En l'an 450, alors que les rivalités entre les empereurs de Rome et de Constantinople fragilisent la toute-puissance de l'empire romain, Marcian, un centurion chargé d'acheminer un message vers Constantinople, est capturé par les Huns. Leur chef, Attila, le fléau de Dieu, a décidé de profiter de la décadence de l'empire pour faire tomber les murs de Rome.

Si durant sa carrière américaine Douglas Sirk signera des chefs d’œuvre dans son registre de prédilection qu’est le mélodrame, il n’en reste pas moins un artisan de studio se pliant à des commandes parfois bien éloignées de sa sensibilité. Il s’acquitte donc avec plus (le film d’aventure Capitaine Mystère (1955)) ou moins (le western Taza, fils de Cochise (1954)) de réussite à la tâche comme avec le péplum Le Signe du Païen. Après le succès du Quo Vadis (1951) d Mervyn LeRoy, le genre connaît son âge d’or à Hollywood à travers des fresques opulentes. Le Signe du Païen s’inscrit dans le péplum biblique, avec comme d’habitude un respect historique tout relatif. Contrairement au film, c’est entre l’empire Romain d’Occident en déconfiture qui avait cédé aux Huns des territoires contre la paix et celui d’Orient menacé d’invasion par Attila. A cette l’épopée d’Attila revisitée s’ajoute des figures bien réelles avec l’officier romain Marcian (Jeff Chandler) devenu empereur en épousant l’impératrice Pulchérie (Ludmilla Tcherina) et succédant à Théodose (George Dolenz). Le choc des civilisations se fait donc entre l’Empire Romain et les barbares et plus particulièrement entre le Christianisme représenté par Rome et le culte païen célébré par les Huns. 

C’est précisément lorsqu’il s’intéresse à cette opposition que Sirk offre les moments les plus intéressants du film. Le cinéaste, si apte à conférer une vraie emphase visuelle aux pics émotionnels de ses mélodrames est à l’inverse très brouillon pour mettre en scène les morceaux de bravoures et l’imagerie spectaculaire du péplum. Les moyens semblent pourtant là - en témoignent les quelques plans d’ensemble chargés en figurants lors des chevauchées des Huns et quelques décors studios – mais le résultat est très étriqué et finalement moins impressionnant que le pendant italien sorti la même année, Attila, fléau de Dieu de Pietro Francisi avec Anthony Quinn dans le rôle-titre. Les intrigues de palais permettent cependant au réalisateur de s’approprier le récit de manière intéressante. La révélation mystique est au cœur de l’œuvre de Douglas Sirk, dans une idée plus spirituelle que religieuse notamment dans l’éveil à l’amour qui se conjugue à celui pour la nature environnante pour la Jane Wyman de Tout ce que le ciel permet (1955).
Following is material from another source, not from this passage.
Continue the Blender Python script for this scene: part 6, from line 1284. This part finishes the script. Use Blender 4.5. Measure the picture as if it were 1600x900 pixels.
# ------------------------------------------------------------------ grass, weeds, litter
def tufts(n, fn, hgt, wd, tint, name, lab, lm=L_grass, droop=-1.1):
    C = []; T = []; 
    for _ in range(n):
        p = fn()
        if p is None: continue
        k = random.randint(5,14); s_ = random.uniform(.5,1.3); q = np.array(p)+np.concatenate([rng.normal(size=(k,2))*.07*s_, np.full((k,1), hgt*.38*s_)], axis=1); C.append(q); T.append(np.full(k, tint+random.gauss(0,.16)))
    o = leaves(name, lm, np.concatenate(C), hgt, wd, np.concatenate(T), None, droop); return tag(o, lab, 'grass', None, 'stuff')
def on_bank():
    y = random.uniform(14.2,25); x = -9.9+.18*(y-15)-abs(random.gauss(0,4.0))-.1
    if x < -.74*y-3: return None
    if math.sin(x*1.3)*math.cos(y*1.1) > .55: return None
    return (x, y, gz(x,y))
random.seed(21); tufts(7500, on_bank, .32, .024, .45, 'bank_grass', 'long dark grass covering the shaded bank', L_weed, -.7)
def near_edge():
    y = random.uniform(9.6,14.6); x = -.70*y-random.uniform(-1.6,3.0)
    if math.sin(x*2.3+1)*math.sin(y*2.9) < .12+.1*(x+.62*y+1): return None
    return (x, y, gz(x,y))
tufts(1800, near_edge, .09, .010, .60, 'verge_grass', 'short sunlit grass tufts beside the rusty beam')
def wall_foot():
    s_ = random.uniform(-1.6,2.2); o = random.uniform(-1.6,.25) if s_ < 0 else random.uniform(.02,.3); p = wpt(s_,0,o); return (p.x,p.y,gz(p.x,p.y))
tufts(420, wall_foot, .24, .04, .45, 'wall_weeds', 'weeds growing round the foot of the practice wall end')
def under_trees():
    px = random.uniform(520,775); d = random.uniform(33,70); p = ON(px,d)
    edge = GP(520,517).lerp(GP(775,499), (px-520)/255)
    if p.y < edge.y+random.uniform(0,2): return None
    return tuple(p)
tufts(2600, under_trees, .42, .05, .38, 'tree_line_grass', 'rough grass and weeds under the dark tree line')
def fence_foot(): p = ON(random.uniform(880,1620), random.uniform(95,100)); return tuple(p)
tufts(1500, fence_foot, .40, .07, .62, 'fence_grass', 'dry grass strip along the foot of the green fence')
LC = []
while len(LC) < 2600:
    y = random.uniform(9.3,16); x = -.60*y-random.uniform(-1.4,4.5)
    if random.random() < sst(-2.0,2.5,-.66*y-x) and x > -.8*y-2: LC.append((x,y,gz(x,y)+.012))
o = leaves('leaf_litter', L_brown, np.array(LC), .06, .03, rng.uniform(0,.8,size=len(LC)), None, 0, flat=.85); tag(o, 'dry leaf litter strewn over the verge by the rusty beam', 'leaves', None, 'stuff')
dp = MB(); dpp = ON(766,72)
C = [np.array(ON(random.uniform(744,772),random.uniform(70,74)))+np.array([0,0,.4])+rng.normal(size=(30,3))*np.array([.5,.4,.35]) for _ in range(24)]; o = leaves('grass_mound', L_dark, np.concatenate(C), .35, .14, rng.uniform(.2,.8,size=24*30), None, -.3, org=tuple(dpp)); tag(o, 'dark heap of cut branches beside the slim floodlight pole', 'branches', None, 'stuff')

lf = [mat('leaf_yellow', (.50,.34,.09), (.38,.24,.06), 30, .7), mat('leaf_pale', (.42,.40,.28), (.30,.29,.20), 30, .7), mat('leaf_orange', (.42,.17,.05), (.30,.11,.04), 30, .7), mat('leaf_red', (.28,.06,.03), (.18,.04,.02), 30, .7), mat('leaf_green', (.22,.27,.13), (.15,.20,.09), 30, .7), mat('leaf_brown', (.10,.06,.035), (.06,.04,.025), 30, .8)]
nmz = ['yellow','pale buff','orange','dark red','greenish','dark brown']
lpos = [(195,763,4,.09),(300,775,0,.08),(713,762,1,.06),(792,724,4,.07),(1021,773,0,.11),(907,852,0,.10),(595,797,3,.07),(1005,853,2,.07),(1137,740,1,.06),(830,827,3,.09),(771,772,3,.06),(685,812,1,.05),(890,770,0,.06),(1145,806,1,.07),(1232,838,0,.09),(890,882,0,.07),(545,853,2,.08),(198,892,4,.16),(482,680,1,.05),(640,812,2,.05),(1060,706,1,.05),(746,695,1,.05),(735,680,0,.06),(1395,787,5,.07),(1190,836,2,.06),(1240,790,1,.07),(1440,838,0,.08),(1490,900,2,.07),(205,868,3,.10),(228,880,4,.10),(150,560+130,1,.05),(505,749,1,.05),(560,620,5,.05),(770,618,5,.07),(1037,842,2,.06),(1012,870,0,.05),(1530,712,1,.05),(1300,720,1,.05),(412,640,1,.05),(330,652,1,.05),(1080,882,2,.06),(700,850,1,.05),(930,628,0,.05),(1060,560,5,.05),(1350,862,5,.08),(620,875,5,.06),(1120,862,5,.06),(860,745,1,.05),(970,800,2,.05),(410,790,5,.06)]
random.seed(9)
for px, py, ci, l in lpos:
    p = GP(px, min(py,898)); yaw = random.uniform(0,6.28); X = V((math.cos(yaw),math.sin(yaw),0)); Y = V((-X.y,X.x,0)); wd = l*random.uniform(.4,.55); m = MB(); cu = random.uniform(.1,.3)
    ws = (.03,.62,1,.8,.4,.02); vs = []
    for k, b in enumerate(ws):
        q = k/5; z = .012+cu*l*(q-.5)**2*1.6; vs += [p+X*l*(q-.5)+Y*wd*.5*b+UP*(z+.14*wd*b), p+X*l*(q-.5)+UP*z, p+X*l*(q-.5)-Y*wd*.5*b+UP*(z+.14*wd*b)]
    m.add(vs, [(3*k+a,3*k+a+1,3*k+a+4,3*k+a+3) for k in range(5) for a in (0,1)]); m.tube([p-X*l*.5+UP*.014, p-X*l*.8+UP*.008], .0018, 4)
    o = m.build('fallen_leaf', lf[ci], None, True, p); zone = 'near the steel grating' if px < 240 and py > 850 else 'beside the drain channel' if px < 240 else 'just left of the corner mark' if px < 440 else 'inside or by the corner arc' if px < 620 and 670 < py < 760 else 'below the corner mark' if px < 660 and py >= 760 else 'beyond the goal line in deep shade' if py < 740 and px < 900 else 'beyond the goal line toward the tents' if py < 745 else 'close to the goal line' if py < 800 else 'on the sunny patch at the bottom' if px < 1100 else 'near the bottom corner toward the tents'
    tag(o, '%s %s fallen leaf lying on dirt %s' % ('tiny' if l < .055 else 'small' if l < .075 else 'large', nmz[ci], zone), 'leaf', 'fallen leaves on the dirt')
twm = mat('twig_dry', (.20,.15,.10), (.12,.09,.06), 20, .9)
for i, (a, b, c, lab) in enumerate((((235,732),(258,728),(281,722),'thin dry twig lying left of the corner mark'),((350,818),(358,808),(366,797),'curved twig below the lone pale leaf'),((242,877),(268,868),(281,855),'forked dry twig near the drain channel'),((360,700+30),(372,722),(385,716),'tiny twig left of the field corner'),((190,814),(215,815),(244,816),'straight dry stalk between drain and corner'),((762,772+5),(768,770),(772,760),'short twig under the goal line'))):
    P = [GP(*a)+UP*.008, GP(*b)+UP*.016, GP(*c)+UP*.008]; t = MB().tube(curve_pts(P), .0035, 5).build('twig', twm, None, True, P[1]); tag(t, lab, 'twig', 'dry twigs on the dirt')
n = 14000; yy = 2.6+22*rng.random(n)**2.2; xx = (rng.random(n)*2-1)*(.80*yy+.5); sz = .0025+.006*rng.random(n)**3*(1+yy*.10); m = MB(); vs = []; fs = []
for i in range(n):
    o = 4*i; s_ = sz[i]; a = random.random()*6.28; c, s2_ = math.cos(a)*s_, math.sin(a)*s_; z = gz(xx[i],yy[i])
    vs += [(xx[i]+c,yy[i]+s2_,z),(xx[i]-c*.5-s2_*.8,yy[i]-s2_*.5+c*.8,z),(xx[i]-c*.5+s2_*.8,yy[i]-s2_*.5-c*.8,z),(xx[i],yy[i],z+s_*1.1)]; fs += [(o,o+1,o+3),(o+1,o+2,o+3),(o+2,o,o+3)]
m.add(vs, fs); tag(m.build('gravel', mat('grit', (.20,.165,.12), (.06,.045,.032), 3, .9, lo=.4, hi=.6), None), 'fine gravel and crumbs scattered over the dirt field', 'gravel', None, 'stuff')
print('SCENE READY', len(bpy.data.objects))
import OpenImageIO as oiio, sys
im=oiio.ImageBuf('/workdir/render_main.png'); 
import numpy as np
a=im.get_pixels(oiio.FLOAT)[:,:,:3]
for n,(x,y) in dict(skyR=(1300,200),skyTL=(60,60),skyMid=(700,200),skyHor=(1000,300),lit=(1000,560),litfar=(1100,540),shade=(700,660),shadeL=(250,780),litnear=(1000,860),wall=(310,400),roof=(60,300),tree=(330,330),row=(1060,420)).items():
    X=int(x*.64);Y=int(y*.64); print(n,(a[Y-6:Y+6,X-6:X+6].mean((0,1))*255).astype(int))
Dans Le Secret Magnifique (1954) l’égoïste et richissime Rock Hudson allait enfin se soucier d’autrui dans une même révélation mystique. C’est un personnage voisin d’Attila qu’incarne ici Jack Palance, guerrier fier, plein d’assurance et avide de revanche envers l’Empire Romain. Toute la première partie tend à mettre en valeur son brio tactique, son arrogance et ses aptitudes guerrières hors pairs. On pense à son arrivée tonitruante lors du festin que donne l’empereur Théodose pour les barbares où il impose autorité et puissance en humiliant le champion romain. Malgré le manque d’ampleur de la mise en scène de Sirk – d’autant plus regrettable avec un acteur du charisme de Jack Palance - l’effet est bien là et se prolonge dans les interactions des autres personnages et Attila, pas plus impressionné par le prestige de l’empereur que séduit par les charmes de la princesse Pulchérie.

La révélation mystique rendait Rock Hudson meilleur dans Le Secret Magnifique, elle rendra ici Attila vulnérable. Les présages fendent son armure et le rendent craintif du vrai pouvoir de ce Dieu chrétien. Sirk use de cliché du péplum biblique avec la conversion béate de Kubra (Rita Gam) la fille d’Attila mais aussi d’une pure symbolique par l’image. Dans cette idée le ridicule un peu cheap (un éclair qui fend un arbre) alterne avec des visions sublimes telle cette apparition fantomatique de la barque du Pape Léon 1er, surgissant des brumes nocturnes du Tibre - dans une superbe photo bleutée de Russell Metty.  Si l’on ne sent pas une exaltation particulière de Sirk pour le Christianisme – malgré la multitude de compositions de plan faisant surgir la croix -, il s’en sert comme révélateur d’Attila redevenu humain et écrasé par une force qui le dépasse. 

Jack Palance excelle dans l’incarnation de cette force de la nature qui se désagrège et confirme que chez Sirk, d’Écrit sur du vent à la Ronde de l’aube en passant par Mirage de la vie, les vrais héros sont aussi les plus torturés. Jeff Chandler, figure de stabilité et de sagesse parvient néanmoins à exister par son charisme et le pivot que signifie son personnage face à la cupidité, lâcheté et folie que représentent les figures de puissances. C’est dans cette veine réflexive et intimiste que Le Signe du Païen captive, une ultime bataille indigente confirmant que l’intérêt de Sirk n’était définitivement pas là.